Differences Of Opinions

Caregivers and their loved ones often disagree when it comes to managing their care.

Dementia can cause many differences in opinions, as caregivers may not understand the things that are important to their loved ones. Those differences of opinion can arise in other caregiving situations as well.

A study done by The Pennsylvania State University and the Benjamin Rose Institute on Aging examined the importance of five core values to caregivers and their loved ones with dementia: autonomy, burden, control, family and safety. The study found that caregivers underestimated the importance that their loved ones placed on all five of the core values. The major reason for this was that caregivers often felt that their loved ones were unable to make their own decisions about daily life.

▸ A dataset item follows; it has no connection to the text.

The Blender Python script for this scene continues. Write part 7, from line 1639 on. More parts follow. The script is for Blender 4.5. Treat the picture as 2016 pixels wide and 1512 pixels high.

As your loved one's cognitive abilities decline, lack of agreement is common. Chances are that you will have to act as a surrogate decision maker at some point. It's important to understand your loved one's preferences so that you can make the best choices.

Differences of opinion are also very common among siblings, other family members and others providing care. Fights can break out over division of labor, availability, finances and many other factors. The 50-50 Rule was developed by Home Instead Senior Care to help siblings and family members prevent and overcome differences of opinion when caring for a loved one. The basic premise is that siblings, or whoever is sharing caregiving responsibilities, split the division of labor 50/50. Here are some tips based on the 50-50 Rule to prevent and resolve differences of opinion.

Communicate:

Have conversations with your loved one and other family members involved in their care. It is important that everyone understands their values and needs.

Research:

Do your research on the different types of services and care options for your loved one. Involve them if you can so that they feel like they're part of the process and decision.

Plan ahead:

Talk to your loved one about their preferences before anything happens. While it may seem early, you never know what life holds, and it's important to know what your loved one wants before they can no longer tell you themselves.

Be flexible:

The needs of your loved one will change as time passes, as does the life of their caregivers. Divide caregiving tasks based on each family member's interests, skills and availability. With a little extra effort, you can effectively work through differences of opinion between your family, caregivers and your loved one.